Lieber Daniele Dragotta, erst einmal herzliche Gratulation zur Nominierung für die Internationalen Hairdressing Awards. Warum ich mich heute melde, ist aber die aktuelle Situation in Ihrer Heimat, Gütersloh, können Sie kurz schildern, wie die Lage ist.
Daniele Dragotta:
Ja, vielen Dank! Es ist wirklich eine sehr sehr verrückte Zeit. Wir Friseure hatten alle die Situation, dass wir im März schließen mussten, demnach habe ich auch unser ganzes Salonkonzept angepasst. Zum Beispiel arbeiten wir seit Mai nicht mehr mit dem gesamten Team zusammen, sondern man begegnet sich nur im Schichtwechsel.

Können Sie kurz skizzieren, wie die letzte Woche nach Veröffentlichung des Tönnies-Skandals für Sie war?
DD:
Man lebt mit Angst und fragt sich „Wie geht es weiter?“. Uns geht es zwar, Gott sei Dank, gut, denn wir haben die erste Krise gut weggesteckt. Mein Team war wirklich stark an meiner Seite. Aber was ist, wenn ein zweiter großer Lockdown kommt? Gedanken wie „Muss ich an meiner Personal-Aufstellung etwas verändern?“, etc. kommen einem hier in den Sinn und bereiten schlaflose Nächte. Ich bin immer positiv und versuche auch meinem Team die Unsicherheit zu nehmen. Ich will als Unternehmer natürlich jeden Arbeitsplatz erhalten, aber ich weiß nicht, wie man einen zweiten Lockdown überbrücken kann. Keiner weiß hier, wie es weitergeht. Bei einem kompletten Lockdown ist Kurzarbeit ein Thema. Ich weiß auch nicht, ob ich hier dann Zuschüsse bekommen würde. Das sind im Moment die Gedanken, die schlaflose Nächte bereiten. Ich bin wirklich der Typ, der gerne die starke Schulter für jemand anderen bereit hält, aber im Moment bräuchte ich eine starke Schulter.

Das ist verständlich eine emotionale Herausforderung für einen Unternehmer, der so hinter seinem Team steht …
DD
: … und wenn ich dann so Meldungen von Herrn Tönnies höre, wie „Ich gebe einen Test für jeden im Landkreis aus“, ist mir damit auch nicht geholfen.

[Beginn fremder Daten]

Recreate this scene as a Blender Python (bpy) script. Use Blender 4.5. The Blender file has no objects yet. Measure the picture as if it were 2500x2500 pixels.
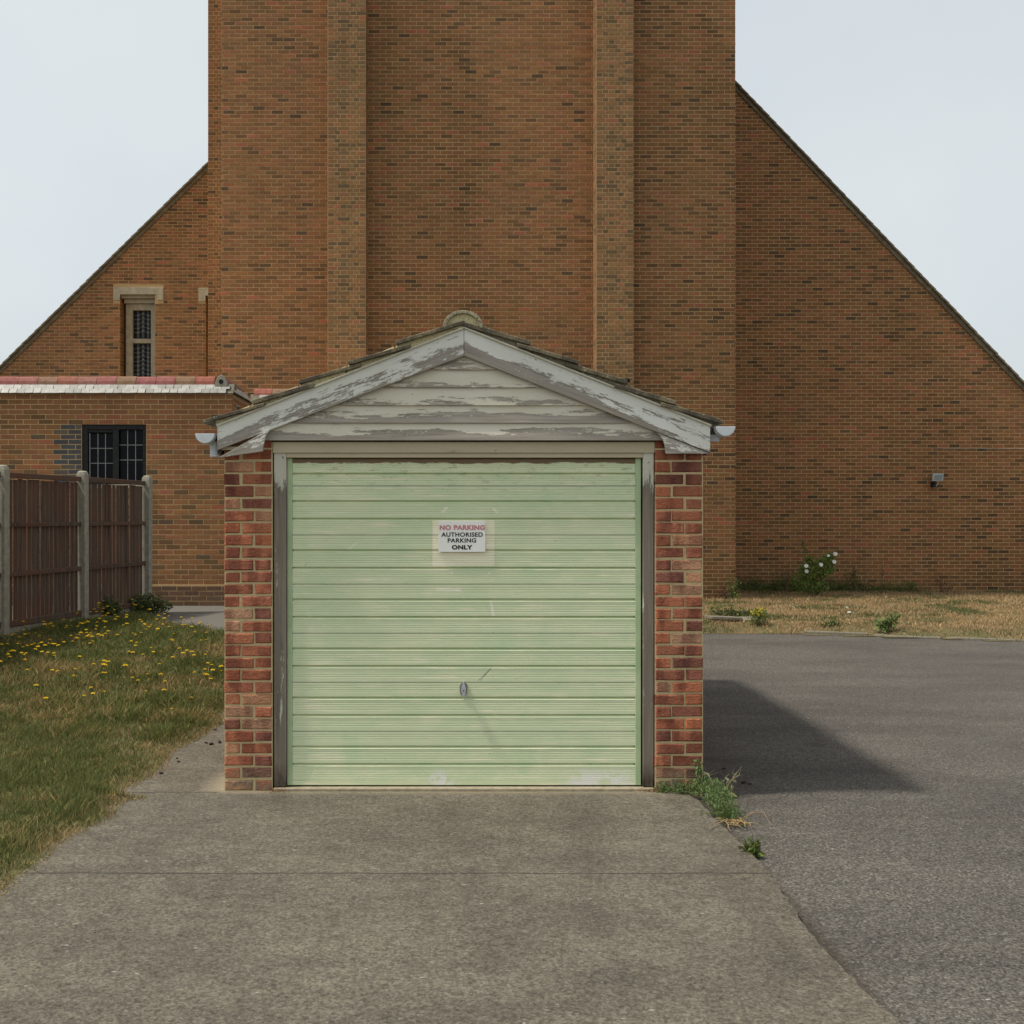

Seit März plagen mich Gedanken um mein Geschäft, weil immer etwas Neues kommt.

Wie bekommen Friseurunternehmer Informationen in der aktuellen Phase?
DD:
Das ist das große Problem. Wir haben hier die Kreishandwerkerschaft und da kamen Infomails zur Pressekonferenz und den weiteren Schritten aber es gab keine Infos, was wir an die Kunden weitergeben dürfen. Wir haben versucht, die Kreishandwerkerschaft anzurufen, um herauszufinden, wie es weitergeht. Man kriegt leider keine Infos. Wir haben 5,6 Stunden lang versucht anzurufen, auch beim ZV. Niemand kann uns Friseuren Infos geben.

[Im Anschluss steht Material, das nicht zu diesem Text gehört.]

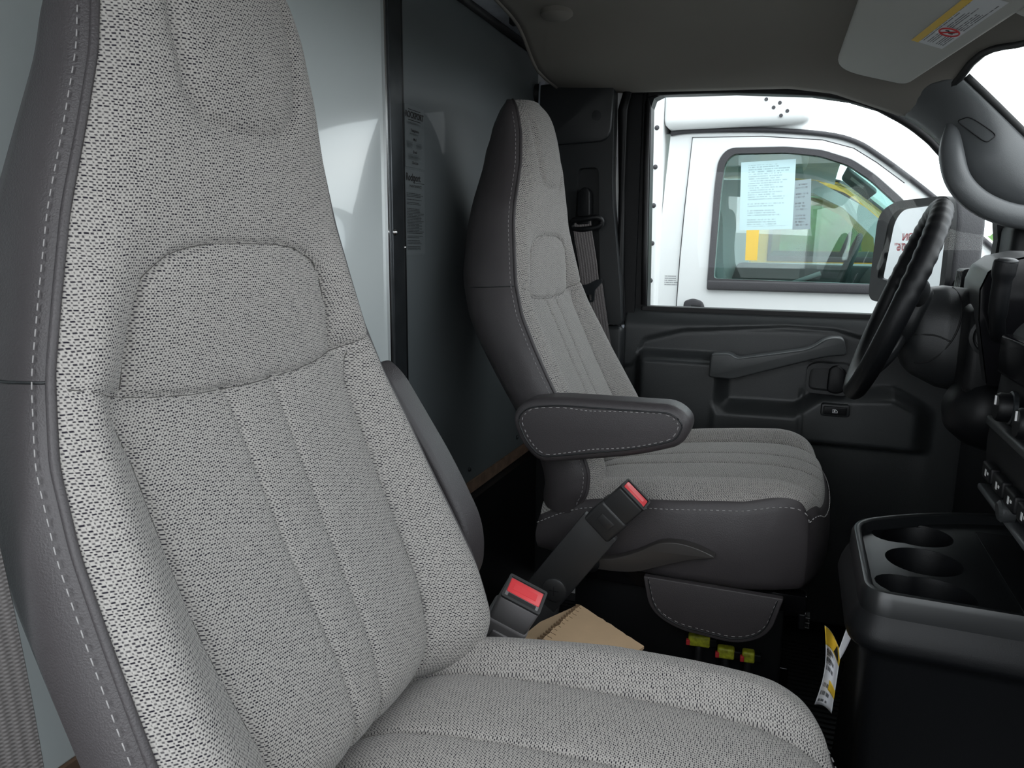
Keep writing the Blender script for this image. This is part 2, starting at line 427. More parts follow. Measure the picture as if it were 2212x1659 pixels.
# roof: headliner sheet, painted flange, weatherstrip and outer skin
def prof(Y):
    q = .84+abs(Y-.84)
    return I(q, [.84, 1.2, 1.30, 1.38, 1.42, 1.45, 1.48, 1.51, 1.54, 1.60, 1.72], [1.322, 1.318, 1.311, 1.304, 1.297, 1.286, 1.268, 1.250, 1.238, 1.232, 1.228])
def Xf(Y):
    q = .84+abs(Y-.84); return I(q, [.84, 1.2, 1.44, 1.6, 1.66, 1.72], [.42, .37, .30, .235, .19, .15])
def zhead(X, Y):
    q = .84+abs(Y-.84)
    dc = I(X, [-.54, -.2, 0, .1, .24, .3, .42], [0, .002, .006, .018, .05, .10, .125]); de = I(X, [-.54, -.4, -.05, .034, .146, .24], [0, .012, .025, .04, .084, .13])
    b = sstep(q, 1.52, 1.70)
    gentle = sstep(X, -.5, -.2)      # the rear corner is tighter than the middle of the roof
    pr = prof(Y)*(1-gentle)+gentle*I(q, [.84, 1.2, 1.4, 1.5, 1.58, 1.64, 1.70], [1.322, 1.318, 1.304, 1.288, 1.264, 1.242, 1.228])
    return pr-dc*(1-b)-de*b
cl = struct('ceiling', thick(grid(lambda s, t: (-.54+(Xf(-.02+1.73*t)+.54)*s, -.02+1.73*t, zhead(-.54+(Xf(-.02+1.73*t)+.54)*s, -.02+1.73*t)), 60, 90), (0, 0, .006)), 'headliner', 'all')
obj('hem', tube([(-.541, y, prof(y)+.001) for y in np.linspace(-.02, 1.70, 80)], .004, 8), 'headliner', cl, 'all')
obj('map_lamp_base', lathe([(.030, .006), (.030, -.006), (.024, -.011), (.001, -.012)], (-.453, 1.392, zhead(-.453, 1.392)+.001), (0, 0, 1), 24), 'headliner', cl, 40)
struct('roof', merge(box(-.70, .42, -.06, 1.86, 1.345, 1.365), box(-.70, .16, 1.715, 1.86, 1.235, 1.345), box(-.70, -.40, 1.72, 1.86, .0, 1.30)), 'white')['label'] = 'white outer roof skin of the cab'
tr = struct('trim_2', box(-.60, -.535, -.02, 1.60, 1.316, 1.322), 'paintm'); tr['label'] = 'bare painted roof flange above the bulkhead'
obj('weatherstrip', tube([(-.594, y, 1.309) for y in np.linspace(-.02, 1.66, 20)], .0075, 8), 'seal', tr, 'all')
obj('flange_clip', box(-.560, -.540, 1.425, 1.445, 1.300, 1.316, .002), 'seal', tr)
# header seal along the windscreen top
hs = struct('trim_3', tube([(Xf(y)+.002, y, zhead(Xf(y), y)+.001) for y in np.linspace(.05, 1.62, 60)], .007, 8), 'seal', 'all'); hs['label'] = 'black seal along the top of the windscreen'

# B pillar trim on the driver side with belt slot
bp_out = rounded([(-.585, .702), (-.378, .702), (-.385, .80), (-.410, 1.0), (-.412, 1.236), (-.582, 1.240)], [.004, .012, .03, .05, .02, .004])
slot = rounded([(-.500, .730), (-.428, .730), (-.436, .90), (-.442, 1.055), (-.490, 1.055)], .012)
bp = struct('trim_4', plate(bp_out, [slot], XZ(1.685), .05), 'dark', 30); bp['label'] = 'dark grey pillar trim behind the driver door'
bmod = bp.modifiers.new('soften', 'BEVEL'); bmod.width = .012; bmod.segments = 3; bmod.limit_method = 'ANGLE'; bmod.angle_limit = 1.0
obj('upper_cap', prism(rounded([(-.583, 1.105), (-.416, 1.11), (-.410, 1.236), (-.580, 1.238)], [.004, .03, .02, .004]), XZ(1.672), .03, .008), 'dark', bp, 40)
obj('lower_cover', prism(rounded([(-.585, .05), (-.37, .05), (-.376, .698), (-.585, .698)], .012), XZ(1.682), .05, .008), 'dark', bp, 40)
obj('slot_back', box(-.52, -.41, 1.705, 1.73, .70, 1.08), 'dark', bp)
obj('screw_cap', lathe([(.011, 0), (.011, -.001), (.001, -.0015)], (-.447, 1.672, 1.165), (0, 1, 0), 20), 'dark', bp, 40)
obj('edge_seal', tube(spline([(-.578, 1.68, 1.245), (-.583, 1.682, 1.1), (-.584, 1.684, .75)], 6), .007, 8), 'paintm', bp, 'all')
struct('wall_left', merge(box(-.62, 1.0, 1.80, 1.86, -.05, .70), box(.46, 1.0, 1.74, 1.86, 0, .86), box(-.62, -.36, 1.74, 1.80, 0, 1.25)), 'black')['label'] = 'dark inner body side around the driver door'
struct('wall_front', box(.95, 1.0, -.02, 1.86, -.05, .85), 'black')['label'] = 'black firewall under the dashboard'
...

Wie ist denn aktuell das Verhalten der KundInnen?
DD:
Die Kunden sind auch ängstlich. Es gibt im Moment viele Absagen. Seit der Lockdown-Ankündigung haben 30% der Termine abgesagt. Das ist schon eine ganze Menge. Wir arbeiten ja nur mit Terminen. Auch aufgrund unserer Lage sind Laufkundschaften nicht möglich. Das macht es schwer und die Situation noch frustrierender, denn wir versuchen wirklich alles, damit es dem Kunden gut geht und er sich sicher bei uns fühlt.

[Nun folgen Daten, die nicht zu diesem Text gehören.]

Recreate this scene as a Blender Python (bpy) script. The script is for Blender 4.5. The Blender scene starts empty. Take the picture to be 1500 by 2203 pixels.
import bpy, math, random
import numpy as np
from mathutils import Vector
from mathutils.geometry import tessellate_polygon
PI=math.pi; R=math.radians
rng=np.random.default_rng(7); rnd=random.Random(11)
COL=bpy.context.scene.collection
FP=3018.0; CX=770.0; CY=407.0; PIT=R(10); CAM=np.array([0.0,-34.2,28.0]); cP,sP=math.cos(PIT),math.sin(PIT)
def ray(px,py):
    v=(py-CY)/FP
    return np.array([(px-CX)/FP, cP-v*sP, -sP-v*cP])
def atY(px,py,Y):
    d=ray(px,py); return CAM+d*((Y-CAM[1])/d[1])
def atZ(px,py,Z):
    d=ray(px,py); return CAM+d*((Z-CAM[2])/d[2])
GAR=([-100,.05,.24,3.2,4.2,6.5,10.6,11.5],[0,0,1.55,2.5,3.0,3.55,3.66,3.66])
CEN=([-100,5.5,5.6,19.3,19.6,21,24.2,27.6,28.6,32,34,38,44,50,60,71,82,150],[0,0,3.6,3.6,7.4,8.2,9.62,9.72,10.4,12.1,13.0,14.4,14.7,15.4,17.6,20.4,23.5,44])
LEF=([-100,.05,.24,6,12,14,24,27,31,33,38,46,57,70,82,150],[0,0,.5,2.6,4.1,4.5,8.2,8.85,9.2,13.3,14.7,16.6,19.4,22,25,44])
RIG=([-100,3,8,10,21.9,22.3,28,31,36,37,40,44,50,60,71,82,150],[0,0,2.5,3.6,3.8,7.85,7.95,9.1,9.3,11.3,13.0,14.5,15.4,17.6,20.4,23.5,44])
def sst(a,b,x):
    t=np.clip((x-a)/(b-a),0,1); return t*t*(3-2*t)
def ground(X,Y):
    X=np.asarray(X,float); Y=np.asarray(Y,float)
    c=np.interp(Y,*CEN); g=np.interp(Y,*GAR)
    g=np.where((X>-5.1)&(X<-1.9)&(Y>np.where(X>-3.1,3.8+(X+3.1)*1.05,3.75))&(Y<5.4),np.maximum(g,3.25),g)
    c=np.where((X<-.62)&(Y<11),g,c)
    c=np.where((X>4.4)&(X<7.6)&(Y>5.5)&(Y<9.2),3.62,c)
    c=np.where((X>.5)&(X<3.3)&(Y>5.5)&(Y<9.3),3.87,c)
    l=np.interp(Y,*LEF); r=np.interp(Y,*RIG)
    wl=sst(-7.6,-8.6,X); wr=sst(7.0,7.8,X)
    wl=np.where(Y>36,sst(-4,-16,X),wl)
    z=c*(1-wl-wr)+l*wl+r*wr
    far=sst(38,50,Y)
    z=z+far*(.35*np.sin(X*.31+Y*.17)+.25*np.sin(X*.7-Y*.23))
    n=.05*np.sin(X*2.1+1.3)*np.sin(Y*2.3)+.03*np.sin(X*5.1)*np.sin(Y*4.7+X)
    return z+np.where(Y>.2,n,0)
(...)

Jetzt sind Sie Nominierter bei den Hairdressing Awards, wie fühlt sich das in dieser Phase an? Ist diese Nominierung zweitrangig, weil es jetzt quasi ums Überleben geht?
DD:
Ich bin ein sehr ambitionierter Friseur und ich liebe meinen Beruf. Es gibt für mich keinen Stillstand und deswegen arbeite ich immer an Projekten. Aber natürlich braucht man für kreative Projekte freie Gedanken. Mit dieser schwarzen Gewitterwolke über mir ist das natürlich eine Herausforderung. Aber ich habe mich super gefreut. Vor allem in so einer Zeit tut das gut. Es ist so schön und erfüllt mich mit Stolz mit so tollen Namen in einem Atemzug genannt zu werden, aber im nächsten Moment holt mich die Realität wieder ein und ich muss mich als Unternehmer mit dieser zweiten Lockdown-Phase auseinandersetzen. Ich muss auch gestehen, dass ich die Nachricht nicht mit meinem Team gefeiert habe – wie denn auch?

Sind Projekte außerhalb von Deutschland trotz Corona geplant?
DD:
Ich werde definitiv meine Kollektion im Ausland schießen, denn meine Einflüsse liegen im englischsprachigen Raum, genauer in London. An dieser Haarindustrie orientiere ich mich gerne. Ich werde mit Herzblut an die Sache rangehen und nichtsdestotrotz diese Hindernisse beseitigen und die Herausforderung annehmen. Ich glaube an mich selber, mit dem Ziel unter den ersten Dreien zu sein.

Für dieses Vorhaben wünsche ich alles Gute, viel Kraft und freie Gedanken.